Narragansett Tribe’s Annual Strawberry Thanksgiving Brings Family, Community Together

Celebration of life and family

By Colleen Cronin / ecoRI News staff

Dawn Spears, a Narragansett Tribe member whose
Ashawaug Farm provided some of the berries
for the event, also connects her love of nature
and her traditions to her art.
(Courtesy of Dawn Spears)
On a rainy Saturday afternoon at Ninigret Park, pops of red stood out against the overcast sky.

Strawberries in lemonade and on shortcake, along with beaded and fabric fruit sewn onto clothes, marked a special celebration for the Narragansett Indian Tribe: Strawberry Thanksgiving.

This Thanksgiving is one of 13 celebrations held with each moon of the year, said Lorén Spears, executive director of the Tomaquag Museum and a member of the Narragansett Tribe. The museum has hosted the event for many years, but the tradition itself goes back much further.

The most recent iteration of Strawberry Thanksgiving included themed food, Indigenous art booths, dancing, and talks from tribal citizens and other community members.

Despite the dreary weather, hundreds of people, Indigenous and not, attended the outdoor event.

“There’s so many people here,” Spears said. “Even with the rain … people kept coming.”

For Spears, the event is about bringing people together — to share traditions with each other and people who didn’t grow up with them.

“It’s the community,” she said. “It’s that meaning of the berry.”

Robin Spears Jr., a Narragansett artist and Lorén’s husband, agreed.

“Strawberry Thanksgiving, to me, means bringing the community together, you know, tribal community, as well as the outside, having a good time, being able to just show our artwork from all different tribes in the area,” he said.

Citizens of tribal nations from around New England also attended the event, many bringing their own art to display and sell.
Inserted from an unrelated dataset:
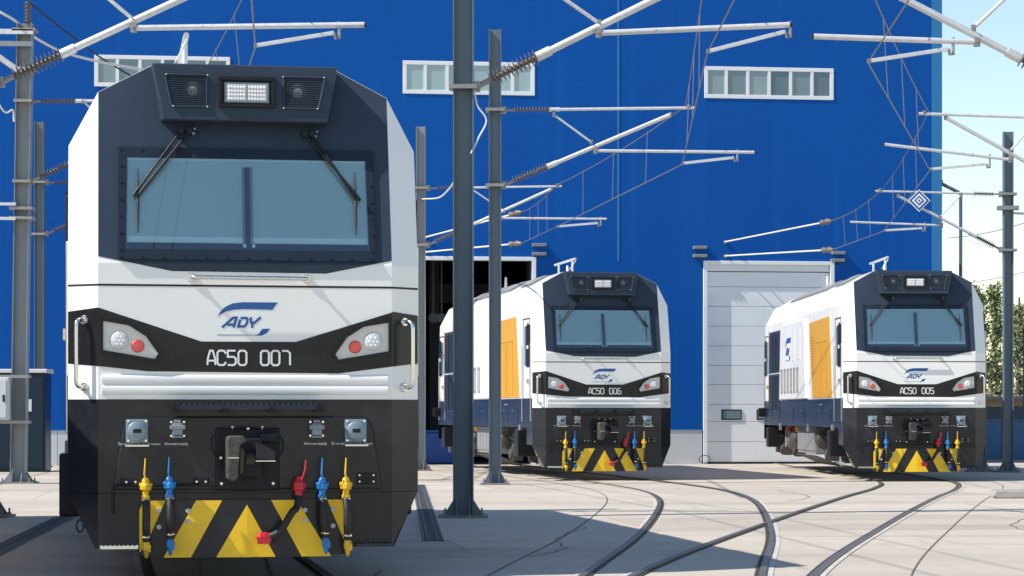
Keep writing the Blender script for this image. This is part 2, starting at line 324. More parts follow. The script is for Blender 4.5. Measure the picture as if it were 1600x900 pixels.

Spears has been making art his whole life, but started creating it professionally in 2012, after his mother died. “It helped,” he said, during the grieving process.

Using materials from nature, from lobster claws to beehives, Spears makes a variety of tools and artwork.

“When I was a kid, I had the best playground, I had all these things around me,” he said, showing off his beehive basket to the crowd. Spears Jr. joked, “If you are going to collect these, you gotta do it in wintertime.”

Spears’ art is closely tied to his ecological knowledge and his obligation to steward the natural world.

“Doesn’t matter what walk of life you come from, you should protect them,” he said.

Dawn Spears, a Narragansett Tribe member whose farm provided some of the berries for the event, also connects her love of nature and her traditions to her art.

She explained the deep relationship she and others have to the “heart berry.”

“It means a lot of things,” she said. It’s the first berry of the season, marking the beginning of summer and the end of spring. “You just get the berry at the end of it all — the burst of sweetness in your mouth.”

Spears said she can remember going to Strawberry Thanksgiving celebrations since she was a child. “This is one of those constants we celebrate.”

Also an artist, she’s often used the berry to inspire her multimedia work. “I just have a very strong connection to the plant, and how it grows, and kind of look at it as a sister,” she said, “because it’s got very strong female characteristics.”

Mishki Thompson, an artist and the owner of Red Fern’s “Bow”tique, also used the strawberry to inspire her art, making bright bows using the colors and shapes of the fruit.

“I love strawberries. But red, red is my color,” she said.

While Thompson spoke, her grandson came up to her, covered in grass from playing with the other kids in attendance.

She brought him to celebration “so he can be around his family’s culture,” said Thompson, who is Narragansett, “family that you don’t get to see all the time, and just laugh and have fun, meet people.”

In addition to the bows, Thompson made the bright, strawberry-adorned skirt she wore to the celebration. The berry earrings she wore, however, were made by her booth neighbor, Quaiapen Perry.

Perry, who is also Narragansett, started beading about 15 years ago. She often shows and sells her work at Tomaquag events.

“The style is more contemporary for, like, today’s everyday wear, but I still use wampum that is traditional to the Narragansetts, and I use rawhide,” Perry said.

For the festivities, she made large, brightly colored strawberry earrings, which were sported by several Thanksgiving attendees. She’s also made jewelry for the Maple Thanksgiving, the Cranberry Thanksgiving, and others.

Besides her beading, Perry is also a traditional dancer, though she didn’t perform at Strawberry Thanksgiving this year.

Traditional dances performed by members of the Narragansett Tribe happened all afternoon as a part of the celebration.

“I’m doing this dance because this is mosquito season,” championship dancer and Narragansett Tribe member Thawn Harris said. Leading a social dance that everyone was welcome to join, he described the steps and their purpose: “Mosquitoes used to be a little bit bigger a long time ago, and so in this dance … we’re actually going to be kicking them away.”

Other community members who weren’t Narragansett hopped in the circle that stepped to the beat of several drummers and singers.

Right after the social dance, Harris’ son Pummukau performed a men’s fancy dance, wearing yellow, orange, and red feathers that made him look like a flame.

While he danced, Muriel Spears Tinsley cheered him on from a seat up front. At 102, she is the oldest living member of the Narragansett Tribe. Her daughter Robin brought her to Charlestown from Tinsley’s home in East Providence for the day.

Wearing a strawberry-colored jacket, she made her rounds to the stalls, saying hello to everyone.

The Thanksgivings have changed over the years, she said, but one thing about them has always remained the same: they gather her family together.

“I just want to see my people,” she said.